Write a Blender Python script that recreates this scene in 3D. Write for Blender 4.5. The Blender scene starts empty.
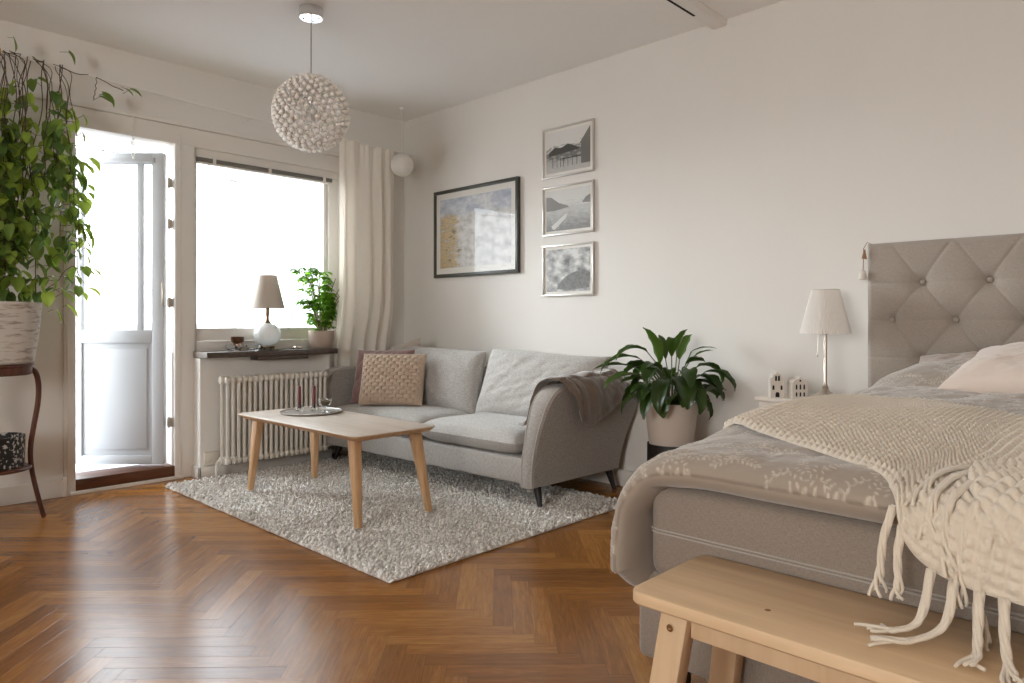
import bpy, bmesh, math, random
import numpy as np
from mathutils import Vector, Matrix, noise as mnoise
R = math.radians; PI = math.pi
random.seed(7); rng = np.random.default_rng(7)
scn = bpy.context.scene; COL = scn.collection

# ------------------------------------------------------------------ camera
cam_d = bpy.data.cameras.new('camera'); cam = bpy.data.objects.new('camera', cam_d); COL.objects.link(cam)
cam.location = (4.65, 0.0, 1.0); cam.rotation_euler = (R(90), 0, R(90 - 46.14))
cam_d.sensor_width = 36; cam_d.lens = 36 * 704 / 1024; cam_d.shift_y = -20.0 / 1024; cam_d.clip_start = .02
scn.camera = cam

# ------------------------------------------------------------------ sky, sun, portals, added rear fill
W = bpy.data.worlds.new('sky'); scn.world = W; W.use_nodes = True
nt = W.node_tree; bg = nt.nodes['Background']
bg.inputs[0].default_value = (.86, .94, 1, 1); bg.inputs[1].default_value = 8.0
sd = bpy.data.lights.new('hazy_sun', 'SUN'); sd.energy = 9.5; sd.angle = R(42); sd.color = (.88, .96, 1)
so = bpy.data.objects.new('hazy_sun', sd); COL.objects.link(so)
so.rotation_euler = Vector((1, .42, -.36)).to_track_quat('-Z', 'Y').to_euler()
def portal(name, loc, nrm, sx, sy):
    d = bpy.data.lights.new(name, 'AREA'); d.shape = 'RECTANGLE'; d.size = sx; d.size_y = sy; d.cycles.is_portal = True
    o = bpy.data.objects.new(name, d); COL.objects.link(o); o.location = loc
    o.rotation_euler = Vector(nrm).to_track_quat('-Z', 'Z').to_euler()
portal('window_portal', (-.2, 2.4, 1.52), (1, 0, 0), 1.1, 1.25)
portal('door_portal', (-.2, 1.46, 1.1), (1, 0, 0), .6, 2.1)
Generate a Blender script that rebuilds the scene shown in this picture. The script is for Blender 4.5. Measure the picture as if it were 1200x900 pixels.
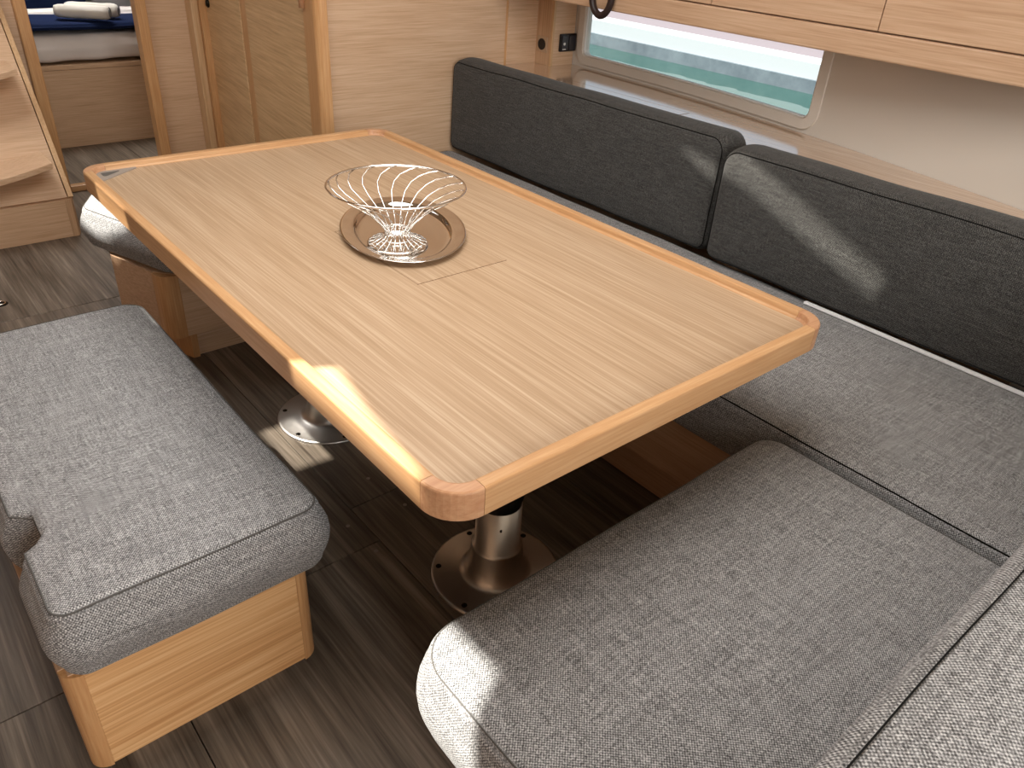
import bpy, bmesh, math, random
from mathutils import Vector, Matrix
from mathutils.geometry import tessellate_polygon
random.seed(4)
for o in list(bpy.data.objects): bpy.data.objects.remove(o)
SC = bpy.context.scene
COL = SC.collection
PI = math.pi

# ---------------------------------------------------------------- camera
cd = bpy.data.cameras.new('camera'); cam = bpy.data.objects.new('camera', cd); COL.objects.link(cam)
cd.sensor_width = 36.0; cd.lens = 27.2116; cd.clip_start = 0.02; cd.clip_end = 200
PITCH, ROLL, YAW = 0.557, 0.069, -0.732
CAMPOS = Vector((-0.831, -1.309, 1.277))
cy, sy, cp, sp = math.cos(YAW), math.sin(YAW), math.cos(PITCH), math.sin(PITCH)
fwd = Vector((-sy*cp, cy*cp, -sp)); rgt = Vector((cy, sy, 0)); upv = rgt.cross(fwd)
c, s = math.cos(ROLL), math.sin(ROLL)
r2 = c*rgt + s*upv; u2 = -s*rgt + c*upv
cam.matrix_world = Matrix(((r2.x, u2.x, -fwd.x, CAMPOS.x), (r2.y, u2.y, -fwd.y, CAMPOS.y),
                           (r2.z, u2.z, -fwd.z, CAMPOS.z), (0, 0, 0, 1)))
SC.camera = cam

# ---------------------------------------------------------------- world, sun, added fill lamps
w = bpy.data.worlds.new('sky'); SC.world = w; w.use_nodes = True
w.node_tree.nodes['Background'].inputs[0].default_value = (0.72, 0.83, 0.95, 1)
w.node_tree.nodes['Background'].inputs[1].default_value = 0.85
SUNK = (0.52, -0.30)                       # sunlight moves this far in x, y per metre it falls
sl = bpy.data.lights.new('sun', 'SUN'); sl.energy = 15.0; sl.angle = math.radians(0.9); sl.color = (1, .96, .87)
sun = bpy.data.objects.new('sun', sl); COL.objects.link(sun); sun.location = (-3, 2, 6)
sun.rotation_euler = Vector((SUNK[0], SUNK[1], -1)).to_track_quat('-Z', 'Y').to_euler()
def area(name, loc, target, sx_, sy_, watt, col=(1, .985, .96), spread=180):
    l = bpy.data.lights.new(name, 'AREA'); l.shape = 'RECTANGLE'; l.size = sx_; l.size_y = sy_
    l.energy = watt; l.color = col; l.spread = math.radians(spread)
    o = bpy.data.objects.new(name, l); COL.objects.link(o); o.location = loc
    o.rotation_euler = (Vector(target)-Vector(loc)).to_track_quat('-Z', 'Y').to_euler()
    return o
area('saloon_fill', (-0.20, -0.15, 1.90), (-0.18, -0.15, 0), 1.3, 1.2, 25.5)  # unseen fill lamp added under the ceiling, no hatch opening above it
area('passage_fill', (-0.70, 1.95, 1.90), (-0.62, 1.95, 0), 0.7, 0.7, 7.5, spread=130)  # added fill for the stairs and wardrobe, unseen and without an opening
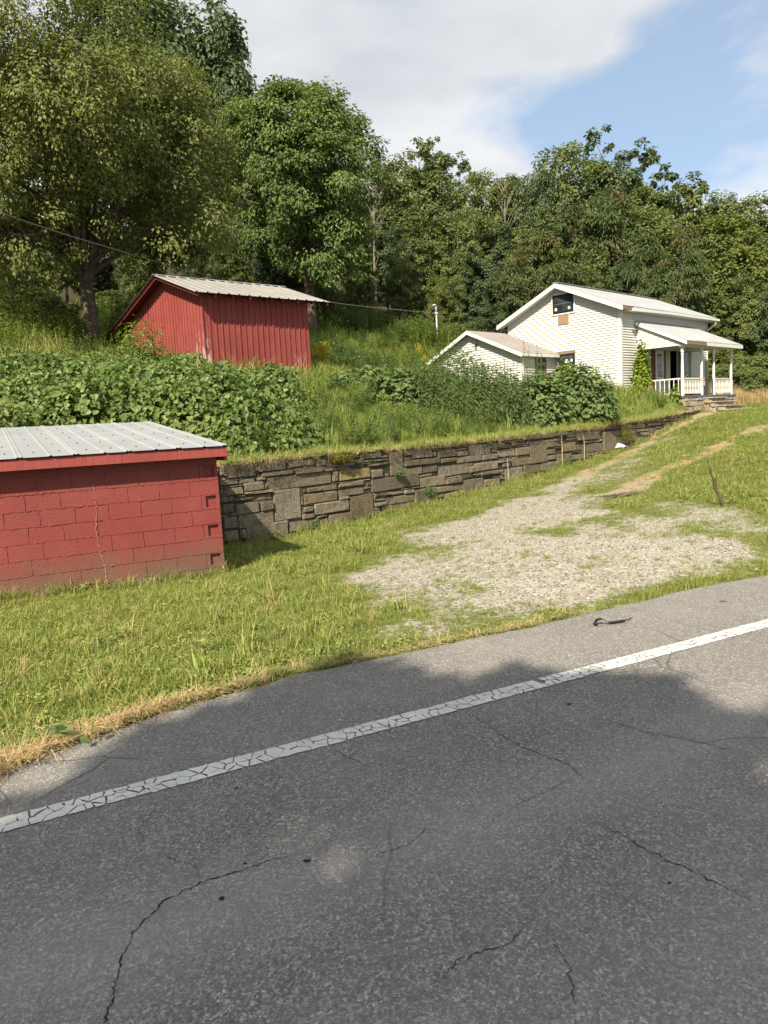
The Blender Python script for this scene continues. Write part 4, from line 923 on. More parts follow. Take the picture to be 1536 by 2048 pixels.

##########

| Work to be completed |
Leave the pictures out and reproduce each record exactly as written.

| The result |
Write a Blender Python script that recreates this scene in 3D. Write for Blender 4.5. The Blender scene starts empty.
import bpy, bmesh, math, random
import numpy as np
from mathutils import Vector, Matrix, noise as mnoise
R = math.radians; PI = math.pi
random.seed(7); rng = np.random.default_rng(7)
scn = bpy.context.scene; COL = scn.collection

# ------------------------------------------------------------------ camera
cam_d = bpy.data.cameras.new('camera'); cam = bpy.data.objects.new('camera', cam_d); COL.objects.link(cam)
cam.location = (4.65, 0.0, 1.0); cam.rotation_euler = (R(90), 0, R(90 - 46.14))
cam_d.sensor_width = 36; cam_d.lens = 36 * 704 / 1024; cam_d.shift_y = -20.0 / 1024; cam_d.clip_start = .02
scn.camera = cam

# ------------------------------------------------------------------ sky, sun, portals, added rear fill
W = bpy.data.worlds.new('sky'); scn.world = W; W.use_nodes = True
nt = W.node_tree; bg = nt.nodes['Background']
bg.inputs[0].default_value = (.86, .94, 1, 1); bg.inputs[1].default_value = 8.0
sd = bpy.data.lights.new('hazy_sun', 'SUN'); sd.energy = 9.5; sd.angle = R(42); sd.color = (.88, .96, 1)
so = bpy.data.objects.new('hazy_sun', sd); COL.objects.link(so)
so.rotation_euler = Vector((1, .42, -.36)).to_track_quat('-Z', 'Y').to_euler()
def portal(name, loc, nrm, sx, sy):
    d = bpy.data.lights.new(name, 'AREA'); d.shape = 'RECTANGLE'; d.size = sx; d.size_y = sy; d.cycles.is_portal = True
    o = bpy.data.objects.new(name, d); COL.objects.link(o); o.location = loc
    o.rotation_euler = Vector(nrm).to_track_quat('-Z', 'Z').to_euler()
portal('window_portal', (-.2, 2.4, 1.52), (1, 0, 0), 1.1, 1.25)
portal('door_portal', (-.2, 1.46, 1.1), (1, 0, 0), .6, 2.1)
Generate a Blender script that rebuilds the scene shown in this picture. The script is for Blender 4.5. Measure the picture as if it were 1200x900 pixels.
import bpy, bmesh, math, random
from mathutils import Vector, Matrix
from mathutils.geometry import tessellate_polygon
random.seed(4)
for o in list(bpy.data.objects): bpy.data.objects.remove(o)
SC = bpy.context.scene
COL = SC.collection
PI = math.pi

# ---------------------------------------------------------------- camera
cd = bpy.data.cameras.new('camera'); cam = bpy.data.objects.new('camera', cd); COL.objects.link(cam)
cd.sensor_width = 36.0; cd.lens = 27.2116; cd.clip_start = 0.02; cd.clip_end = 200
PITCH, ROLL, YAW = 0.557, 0.069, -0.732
CAMPOS = Vector((-0.831, -1.309, 1.277))
cy, sy, cp, sp = math.cos(YAW), math.sin(YAW), math.cos(PITCH), math.sin(PITCH)
fwd = Vector((-sy*cp, cy*cp, -sp)); rgt = Vector((cy, sy, 0)); upv = rgt.cross(fwd)
c, s = math.cos(ROLL), math.sin(ROLL)
r2 = c*rgt + s*upv; u2 = -s*rgt + c*upv
cam.matrix_world = Matrix(((r2.x, u2.x, -fwd.x, CAMPOS.x), (r2.y, u2.y, -fwd.y, CAMPOS.y),
                           (r2.z, u2.z, -fwd.z, CAMPOS.z), (0, 0, 0, 1)))
SC.camera = cam

# ---------------------------------------------------------------- world, sun, added fill lamps
w = bpy.data.worlds.new('sky'); SC.world = w; w.use_nodes = True
w.node_tree.nodes['Background'].inputs[0].default_value = (0.72, 0.83, 0.95, 1)
w.node_tree.nodes['Background'].inputs[1].default_value = 0.85
SUNK = (0.52, -0.30)                       # sunlight moves this far in x, y per metre it falls
sl = bpy.data.lights.new('sun', 'SUN'); sl.energy = 15.0; sl.angle = math.radians(0.9); sl.color = (1, .96, .87)
sun = bpy.data.objects.new('sun', sl); COL.objects.link(sun); sun.location = (-3, 2, 6)
sun.rotation_euler = Vector((SUNK[0], SUNK[1], -1)).to_track_quat('-Z', 'Y').to_euler()
def area(name, loc, target, sx_, sy_, watt, col=(1, .985, .96), spread=180):
    l = bpy.data.lights.new(name, 'AREA'); l.shape = 'RECTANGLE'; l.size = sx_; l.size_y = sy_
    l.energy = watt; l.color = col; l.spread = math.radians(spread)
    o = bpy.data.objects.new(name, l); COL.objects.link(o); o.location = loc
    o.rotation_euler = (Vector(target)-Vector(loc)).to_track_quat('-Z', 'Y').to_euler()
    return o
area('saloon_fill', (-0.20, -0.15, 1.90), (-0.18, -0.15, 0), 1.3, 1.2, 25.5)  # unseen fill lamp added under the ceiling, no hatch opening above it
area('passage_fill', (-0.70, 1.95, 1.90), (-0.62, 1.95, 0), 0.7, 0.7, 7.5, spread=130)  # added fill for the stairs and wardrobe, unseen and without an opening
The Blender Python script for this scene continues. Write part 4, from line 923 on. More parts follow. Take the picture to be 1536 by 2048 pixels.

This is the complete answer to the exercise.